Le Dak’Art est ce qu’un continent peut apporter à d’autres continents dans l’émerveillement et le métissage artistique mondial. Si nos artistes ne dialoguent pas avec les autres créations esthétiques du monde, ils mourront. Tant mieux alors si la Biennale dialogue désormais aux confins des métissages, avec de meilleurs Picasso, de meilleurs Manet, des Gauguin plus fous encore, de meilleurs Manessier, de meilleurs Vinci.
Je repensais aux deux tableaux de Picasso revendus il y a peu, à 27 millions d’euros, soit près de 17 milliards FCFA et au Vinci récemment découvert et vendu à près de 450 millions de dollars, soit près de 270 milliards de FCFA. Comment devant le vertige de tels chiffres, ne pas replacer l’art dans sa dignité et les artistes dans leurs droits au respect, au confort, à la reconnaissance ?
C’est si injuste cette dignité des mendiants dont on habille nos artistes en Afrique ! Un marché de l’art africain crédible et puissamment pensé et encadré par un partenariat syndiqué des plus puissantes institutions financières et bancaires africaines avec leurs homologues du Nord, pourrait faire rêver les héritiers de Pape Ibra Tall, Ibou Diouf, Bocar Diongue, Iba Ndiaye, Souley Keïta, Ndary Lo, l’éthiopien Zérihun Yetmgeta, le Zimbabwéen Tapfuma Gutsa, le Nigérian Muaina Oyélami, l’algérien Malek Salah.
Le Dak’Art doit avoir cette ambition et ne pas s’arrêter à rien d’autre qu’à des expositions in et off, des colloques, des remises de distinctions et des prix si faiblement dotés et vite oubliés ! C’est d’ailleurs ici l’occasion de rechercher et de trouver toutes les œuvres primées depuis la Biennale des arts de 1992 à nos jours, pour les exposer dans notre prochain musée d’art contemporain avec un espace dénommé : « Regard sur les trésors nominés du Dak’Art depuis sa création ».
C’est ici, à Dakar et nulle part ailleurs, que la terre se donne rendez-vous pour voir, admirer, l’art africain contemporain.
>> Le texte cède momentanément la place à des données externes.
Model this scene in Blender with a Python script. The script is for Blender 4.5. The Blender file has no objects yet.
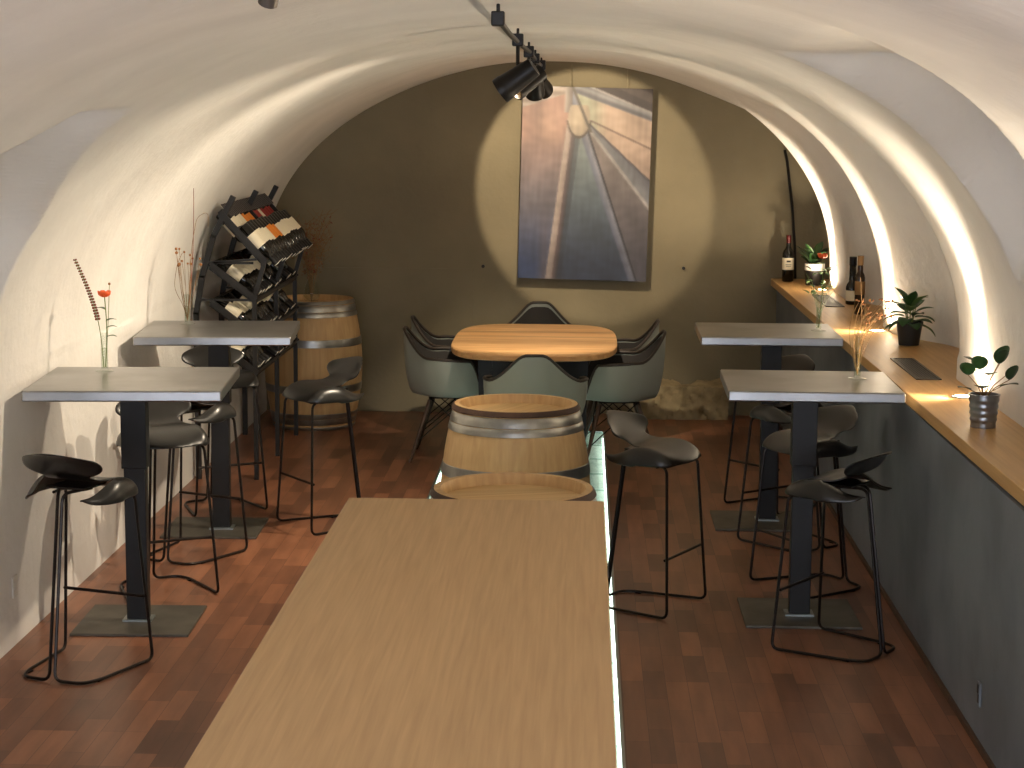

Les suites et les retombées économiques sont immenses et dépassent notre attente, sans que nous essayions d’en consigner les statistiques, ce qui a toujours fait notre faiblesse non usurpée. Comment, diable, dans notre maladive manque de rigueur et de prospective, arrivons-nous d’ailleurs, avec deux sous, une organisation boiteuse et plâtrée, à toujours étonner le monde ?
Quoiqu’il arrive, la prochaine édition de novembre 2024 sera encore une belle fête, même avec une claudicante organisation. C’est notre secret à nous les grands et prodigieux nègres ! Toutefois, la réussite existe toujours. Il suffit d’en payer le prix !
Mai 2024.
Amadou Lamine Sall
Poète.
1er Secrétaire Général de la Biennale de Dakar, 1989-1993.